* Aim of the task *
Copy out the listing exactly.

* Information supplied *
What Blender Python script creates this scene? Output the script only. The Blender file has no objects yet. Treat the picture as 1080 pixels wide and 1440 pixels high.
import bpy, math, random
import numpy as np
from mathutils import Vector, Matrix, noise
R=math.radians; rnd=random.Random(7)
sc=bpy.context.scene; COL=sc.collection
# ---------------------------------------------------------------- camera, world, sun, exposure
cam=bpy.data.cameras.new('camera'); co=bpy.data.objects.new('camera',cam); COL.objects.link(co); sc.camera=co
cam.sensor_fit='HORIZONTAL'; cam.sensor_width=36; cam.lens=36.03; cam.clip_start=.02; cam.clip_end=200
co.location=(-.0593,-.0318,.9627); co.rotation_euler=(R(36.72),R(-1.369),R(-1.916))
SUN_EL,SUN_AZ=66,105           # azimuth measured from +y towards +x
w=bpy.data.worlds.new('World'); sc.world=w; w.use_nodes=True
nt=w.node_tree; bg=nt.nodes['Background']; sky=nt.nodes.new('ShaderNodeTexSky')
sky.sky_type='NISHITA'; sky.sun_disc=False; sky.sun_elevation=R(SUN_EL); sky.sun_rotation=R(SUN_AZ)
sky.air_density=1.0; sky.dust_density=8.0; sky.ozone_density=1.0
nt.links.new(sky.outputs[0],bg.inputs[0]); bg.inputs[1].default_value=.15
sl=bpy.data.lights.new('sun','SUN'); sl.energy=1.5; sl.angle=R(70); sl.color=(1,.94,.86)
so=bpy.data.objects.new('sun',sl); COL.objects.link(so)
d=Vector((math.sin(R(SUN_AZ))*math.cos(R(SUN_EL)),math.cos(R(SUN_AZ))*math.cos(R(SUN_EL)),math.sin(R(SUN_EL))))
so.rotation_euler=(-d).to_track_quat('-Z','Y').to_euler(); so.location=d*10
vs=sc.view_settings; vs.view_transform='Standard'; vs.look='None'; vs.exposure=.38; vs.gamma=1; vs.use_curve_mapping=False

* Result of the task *
What Blender Python script creates this scene? Output the script only. The Blender file has no objects yet. Treat the picture as 1080 pixels wide and 1440 pixels high.
import bpy, math, random
import numpy as np
from mathutils import Vector, Matrix, noise
R=math.radians; rnd=random.Random(7)
sc=bpy.context.scene; COL=sc.collection
# ---------------------------------------------------------------- camera, world, sun, exposure
cam=bpy.data.cameras.new('camera'); co=bpy.data.objects.new('camera',cam); COL.objects.link(co); sc.camera=co
cam.sensor_fit='HORIZONTAL'; cam.sensor_width=36; cam.lens=36.03; cam.clip_start=.02; cam.clip_end=200
co.location=(-.0593,-.0318,.9627); co.rotation_euler=(R(36.72),R(-1.369),R(-1.916))
SUN_EL,SUN_AZ=66,105           # azimuth measured from +y towards +x
w=bpy.data.worlds.new('World'); sc.world=w; w.use_nodes=True
nt=w.node_tree; bg=nt.nodes['Background']; sky=nt.nodes.new('ShaderNodeTexSky')
sky.sky_type='NISHITA'; sky.sun_disc=False; sky.sun_elevation=R(SUN_EL); sky.sun_rotation=R(SUN_AZ)
sky.air_density=1.0; sky.dust_density=8.0; sky.ozone_density=1.0
nt.links.new(sky.outputs[0],bg.inputs[0]); bg.inputs[1].default_value=.15
sl=bpy.data.lights.new('sun','SUN'); sl.energy=1.5; sl.angle=R(70); sl.color=(1,.94,.86)
so=bpy.data.objects.new('sun',sl); COL.objects.link(so)
d=Vector((math.sin(R(SUN_AZ))*math.cos(R(SUN_EL)),math.cos(R(SUN_AZ))*math.cos(R(SUN_EL)),math.sin(R(SUN_EL))))
so.rotation_euler=(-d).to_track_quat('-Z','Y').to_euler(); so.location=d*10
vs=sc.view_settings; vs.view_transform='Standard'; vs.look='None'; vs.exposure=.38; vs.gamma=1; vs.use_curve_mapping=False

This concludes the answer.